Retype only what runs from the beginning of the data through the line with "S.view_settings.exposure = 0.93;"; please omit the pictures and keep every line exact.

>> begin

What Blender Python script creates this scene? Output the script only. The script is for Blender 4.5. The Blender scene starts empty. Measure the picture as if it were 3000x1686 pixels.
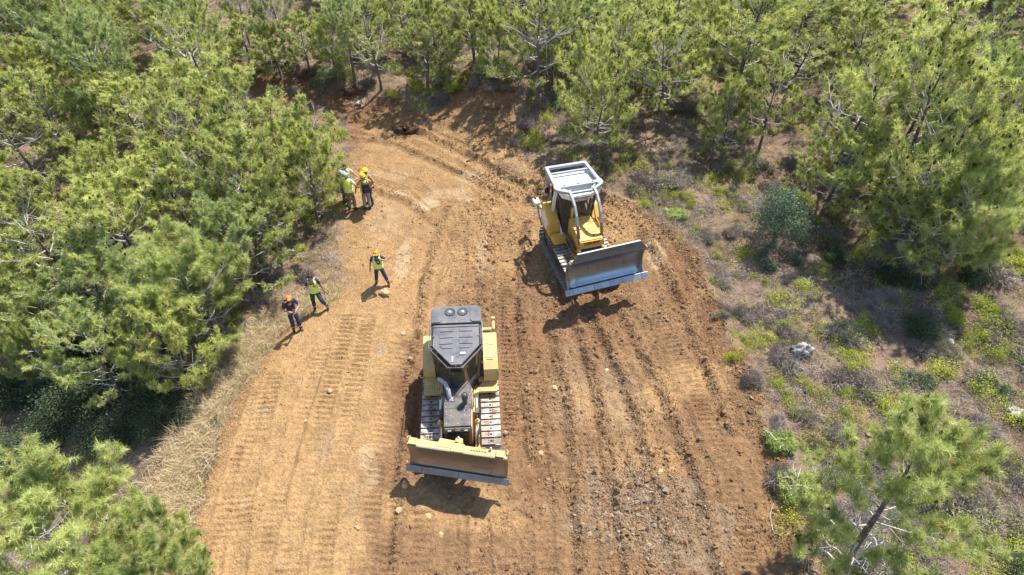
import bpy, math, random
import numpy as np
from mathutils import Vector, Matrix, Euler
S = bpy.context.scene
COL = S.collection
R = math.radians
# ---------------------------------------------------------------- camera
CAMH = 16.0; TILT = R(40)
cd = bpy.data.cameras.new('camera'); cam = bpy.data.objects.new('camera', cd); COL.objects.link(cam)
cam.location = (0, 0, CAMH); cam.rotation_euler = (R(90) - TILT, 0, 0)
cd.lens = 21.06; cd.sensor_width = 36; cd.clip_start = 0.1; cd.clip_end = 3000
S.camera = cam
# ---------------------------------------------------------------- light
SUN_EL = R(63.5); SUN_AZ = R(44)       # azimuth clockwise from +Y
w = bpy.data.worlds.new('World'); S.world = w; w.use_nodes = True
nt = w.node_tree; bg = nt.nodes['Background']
sky = nt.nodes.new('ShaderNodeTexSky'); sky.sky_type = 'NISHITA'; sky.sun_disc = False
sky.sun_elevation = SUN_EL; sky.sun_rotation = SUN_AZ; sky.altitude = 300
nt.links.new(sky.outputs[0], bg.inputs[0]); bg.inputs[1].default_value = 0.14
sl = bpy.data.lights.new('sun', 'SUN'); sl.energy = 4.6; sl.angle = R(0.5); sl.color = (1.0, 0.95, 0.87)
so = bpy.data.objects.new('sun', sl); COL.objects.link(so)
sd = Vector((math.sin(SUN_AZ) * math.cos(SUN_EL), math.cos(SUN_AZ) * math.cos(SUN_EL), math.sin(SUN_EL)))
so.rotation_euler = sd.to_track_quat('Z', 'Y').to_euler(); so.location = sd * 200
S.view_settings.view_transform = 'Standard'; S.view_settings.look = 'None'
S.view_settings.exposure = 0.93; S.view_settings.gamma = 1

# ---------------------------------------------------------------- helpers
def tag(o, label=None, cat=None, group=None, kind=None):
    if label: o['label'] = label
    if cat: o['category'] = cat
    if group: o['group'] = group
    if kind: o['kind'] = kind
    return o
def empty(name, loc=(0, 0, 0), rz=0.0):
    o = bpy.data.objects.new(name, None); COL.objects.link(o); o.empty_display_size = .3
    o.location = loc; o.rotation_euler = (0, 0, rz); return o
def link(name, me, parent=None):
    o = bpy.data.objects.new(name, me); COL.objects.link(o)
    if parent is not None: o.parent = parent
    return o
def copy_tree(o, parent=None):
    c = o.copy(); COL.objects.link(c)
    if parent is not None: c.parent = parent
    for ch in list(o.children): copy_tree(ch, c)
    return c
def np_mesh(name, V, F, mats, mi=None, smooth=False, attrs=None):
    """V (n,3), F (m,k) same-size polygons"""
    V = np.asarray(V, dtype=np.float32); F = np.asarray(F, dtype=np.int32)
    me = bpy.data.meshes.new(name); n = len(V); m, k = F.shape
    me.vertices.add(n); me.vertices.foreach_set('co', V.ravel())
    me.loops.add(m * k); me.loops.foreach_set('vertex_index', F.ravel())
    me.polygons.add(m); me.polygons.foreach_set('loop_start', np.arange(m, dtype=np.int32) * k)
    me.polygons.foreach_set('loop_total', np.full(m, k, dtype=np.int32))
    for mt in mats: me.materials.append(mt)
    if mi is not None: me.polygons.foreach_set('material_index', np.asarray(mi, dtype=np.int32))
    me.polygons.foreach_set('use_smooth', np.full(m, smooth, dtype=bool))
    me.update(calc_edges=True)
    for an, av in (attrs or {}).items():
        av = np.asarray(av, dtype=np.float32)
        if av.ndim == 1:
            a = me.attributes.new(an, 'FLOAT', 'POINT'); a.data.foreach_set('value', av)
        else:
            a = me.attributes.new(an, 'FLOAT_COLOR', 'POINT')
            c4 = np.ones((n, 4), dtype=np.float32); c4[:, :3] = av; a.data.foreach_set('color', c4.ravel())
    return me

class MB:
    """collects shapes into one mesh"""
    def __init__(s): s.v = []; s.f = []; s.m = []; s.sm = []
    def add(s, vs, fs, mi=0, M=None, smooth=False):
        b = len(s.v)
        for p in vs:
            p = Vector(p); s.v.append(M @ p if M is not None else p)
        for f in fs: s.f.append(tuple(i + b for i in f)); s.m.append(mi); s.sm.append(smooth)
        return s
    def box(s, c, d, mi=0, rot=(0, 0, 0), bev=0.0, M=None, taper=None):
        x, y, z = d[0] / 2, d[1] / 2, d[2] / 2
        T = Matrix.Translation(c) @ Euler(rot).to_matrix().to_4x4()
        if M is not None: T = M @ T
        b = min(bev, x * .8, y * .8, z * .8)
        if b <= 0:
            vs = [(sx * x, sy * y, sz * z) for sz in (-1, 1) for sy in (-1, 1) for sx in (-1, 1)]
            fs = [(0, 2, 3, 1), (4, 5, 7, 6), (0, 1, 5, 4), (2, 6, 7, 3), (0, 4, 6, 2), (1, 3, 7, 5)]
            return s.add(vs, fs, mi, T)
        vs = []; idx = {}
        for sx in (-1, 1):
            for sy in (-1, 1):
                for sz in (-1, 1):
                    for a in range(3):
                        p = [sx * (x - b), sy * (y - b), sz * (z - b)]
                        p[a] = (sx * x, sy * y, sz * z)[a]
                        idx[(sx, sy, sz, a)] = len(vs); vs.append(tuple(p))
        fs = []
        for a in range(3):
            o1, o2 = [(1, 2), (0, 2), (0, 1)][a]
            for sg in (-1, 1):
                q = []
                for u, v in ((-1, -1), (1, -1), (1, 1), (-1, 1)):
                    k = [0, 0, 0]; k[a] = sg; k[o1] = u; k[o2] = v; q.append(idx[(k[0], k[1], k[2], a)])
                fs.append(tuple(q))
        for a in range(3):
            o1, o2 = [(1, 2), (0, 2), (0, 1)][a]
            for u in (-1, 1):
                for v in (-1, 1):
                    k0 = [0, 0, 0]; k1 = [0, 0, 0]
                    k0[a] = -1; k1[a] = 1
                    for k in (k0, k1): k[o1] = u; k[o2] = v
                    fs.append((idx[(*k0, o1)], idx[(*k1, o1)], idx[(*k1, o2)], idx[(*k0, o2)]))
        for sx in (-1, 1):
            for sy in (-1, 1):
                for sz in (-1, 1): fs.append(tuple(idx[(sx, sy, sz, a)] for a in range(3)))
        return s.add(vs, fs, mi, T)
    def tube(s, pts, r, mi=0, n=8, cap=True, smooth=True, M=None):
        pts = [Vector(p) for p in pts]
        rs = r if isinstance(r, (list, tuple)) else [r] * len(pts)
        vs = []; fs = []; up = Vector((0.13, 0.21, 1)).normalized(); prev = None
        for i, p in enumerate(pts):
            d = (pts[min(i + 1, len(pts) - 1)] - pts[max(i - 1, 0)])
            d = d.normalized() if d.length > 1e-9 else Vector((0, 0, 1))
            a = d.cross(up) if prev is None else (prev - d * prev.dot(d))
            if a.length < 1e-4: a = d.cross(Vector((1, 0, 0)))
            a.normalize(); prev = a; b = d.cross(a)
            for k in range(n):
                t = 2 * math.pi * k / n; vs.append(p + (a * math.cos(t) + b * math.sin(t)) * rs[i])
        for i in range(len(pts) - 1):
            for k in range(n):
                k2 = (k + 1) % n; fs.append((i * n + k, i * n + k2, (i + 1) * n + k2, (i + 1) * n + k))
        s.add(vs, fs, mi, M, smooth)
        if cap:
            e = len(pts) - 1
            s.add(vs[:n], [tuple(range(n))[::-1]], mi, M); s.add(vs[e * n:], [tuple(range(n))], mi, M)
        return s
    def beam(s, pts, wx, h, mi=0, side=(1, 0, 0), M=None):
        """rectangular tube along pts; side = width direction"""
        pts = [Vector(p) for p in pts]; sv = Vector(side).normalized(); vs = []; fs = []
        for i, p in enumerate(pts):
            d = (pts[min(i + 1, len(pts) - 1)] - pts[max(i - 1, 0)]).normalized()
            u = d.cross(sv).normalized()
            for a, b in ((-1, -1), (1, -1), (1, 1), (-1, 1)): vs.append(p + sv * a * wx / 2 + u * b * h / 2)
        for i in range(len(pts) - 1):
            for k in range(4):
                k2 = (k + 1) % 4; fs.append((i * 4 + k, i * 4 + k2, i * 4 + 4 + k2, i * 4 + 4 + k))
        e = (len(pts) - 1) * 4; fs += [(3, 2, 1, 0), (e, e + 1, e + 2, e + 3)]
        return s.add(vs, fs, mi, M)
    def prism(s, poly, a0, a1, axis='x', mi=0, M=None, off=0.0):
        """polygon extruded along an axis from a0 to a1; poly in the other two coordinates"""
        n = len(poly); vs = []
        for a in (a0, a1):
            for (u, v) in poly:
                vs.append({'x': (a, u, v), 'y': (u, a, v), 'z': (u, v, a)}[axis])
        fs = [(i, (i + 1) % n, n + (i + 1) % n, n + i) for i in range(n)]
        fs += [tuple(range(n))[::-1], tuple(range(n, 2 * n))]
        return s.add(vs, fs, mi, M)
    def lathe(s, prof, c=(0, 0, 0), n=16, mi=0, M=None, axis='z', smooth=True):
        vs = []; fs = []
        for (r_, z_) in prof:
            for k in range(n):
                t = 2 * math.pi * k / n; x, y = r_ * math.cos(t), r_ * math.sin(t)
                p = {'z': (x, y, z_), 'x': (z_, x, y), 'y': (x, z_, y)}[axis]
                vs.append((p[0] + c[0], p[1] + c[1], p[2] + c[2]))
        for i in range(len(prof) - 1):
            for k in range(n):
                k2 = (k + 1) % n; fs.append((i * n + k, i * n + k2, (i + 1) * n + k2, (i + 1) * n + k))
        return s.add(vs, fs, mi, M, smooth)
    def ball(s, c, r, mi=0, n=10, m=7, M=None, sq=(1, 1, 1), rot=(0, 0, 0)):
        T = Matrix.Translation(c) @ Euler(rot).to_matrix().to_4x4() @ Matrix.Diagonal((*[r * q for q in sq], 1))
        if M is not None: T = M @ T
        prof = [(max(math.sin(math.pi * i / m), 1e-3), -math.cos(math.pi * i / m)) for i in range(m + 1)]
        return s.lathe(prof, n=n, mi=mi, M=T)
    def build(s, name, mats, parent=None, smooth=None):
        me = bpy.data.meshes.new(name); me.from_pydata([tuple(v) for v in s.v], [], s.f)
        mats = mats if isinstance(mats, (list, tuple)) else [mats]
        for m in mats: me.materials.append(m)
        for p, mi, sm in zip(me.polygons, s.m, s.sm): p.material_index = mi; p.use_smooth = sm if smooth is None else smooth
        import bmesh
        bm = bmesh.new(); bm.from_mesh(me); bmesh.ops.remove_doubles(bm, verts=bm.verts, dist=1e-5)
        bmesh.ops.recalc_face_normals(bm, faces=bm.faces); bm.to_mesh(me); bm.free()
        return link(name, me, parent)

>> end

#### FINISHED TASK:
What Blender Python script creates this scene? Output the script only. The script is for Blender 4.5. The Blender scene starts empty. Measure the picture as if it were 3000x1686 pixels.
import bpy, math, random
import numpy as np
from mathutils import Vector, Matrix, Euler
S = bpy.context.scene
COL = S.collection
R = math.radians
# ---------------------------------------------------------------- camera
CAMH = 16.0; TILT = R(40)
cd = bpy.data.cameras.new('camera'); cam = bpy.data.objects.new('camera', cd); COL.objects.link(cam)
cam.location = (0, 0, CAMH); cam.rotation_euler = (R(90) - TILT, 0, 0)
cd.lens = 21.06; cd.sensor_width = 36; cd.clip_start = 0.1; cd.clip_end = 3000
S.camera = cam
# ---------------------------------------------------------------- light
SUN_EL = R(63.5); SUN_AZ = R(44)       # azimuth clockwise from +Y
w = bpy.data.worlds.new('World'); S.world = w; w.use_nodes = True
nt = w.node_tree; bg = nt.nodes['Background']
sky = nt.nodes.new('ShaderNodeTexSky'); sky.sky_type = 'NISHITA'; sky.sun_disc = False
sky.sun_elevation = SUN_EL; sky.sun_rotation = SUN_AZ; sky.altitude = 300
nt.links.new(sky.outputs[0], bg.inputs[0]); bg.inputs[1].default_value = 0.14
sl = bpy.data.lights.new('sun', 'SUN'); sl.energy = 4.6; sl.angle = R(0.5); sl.color = (1.0, 0.95, 0.87)
so = bpy.data.objects.new('sun', sl); COL.objects.link(so)
sd = Vector((math.sin(SUN_AZ) * math.cos(SUN_EL), math.cos(SUN_AZ) * math.cos(SUN_EL), math.sin(SUN_EL)))
so.rotation_euler = sd.to_track_quat('Z', 'Y').to_euler(); so.location = sd * 200
S.view_settings.view_transform = 'Standard'; S.view_settings.look = 'None'
S.view_settings.exposure = 0.93; S.view_settings.gamma = 1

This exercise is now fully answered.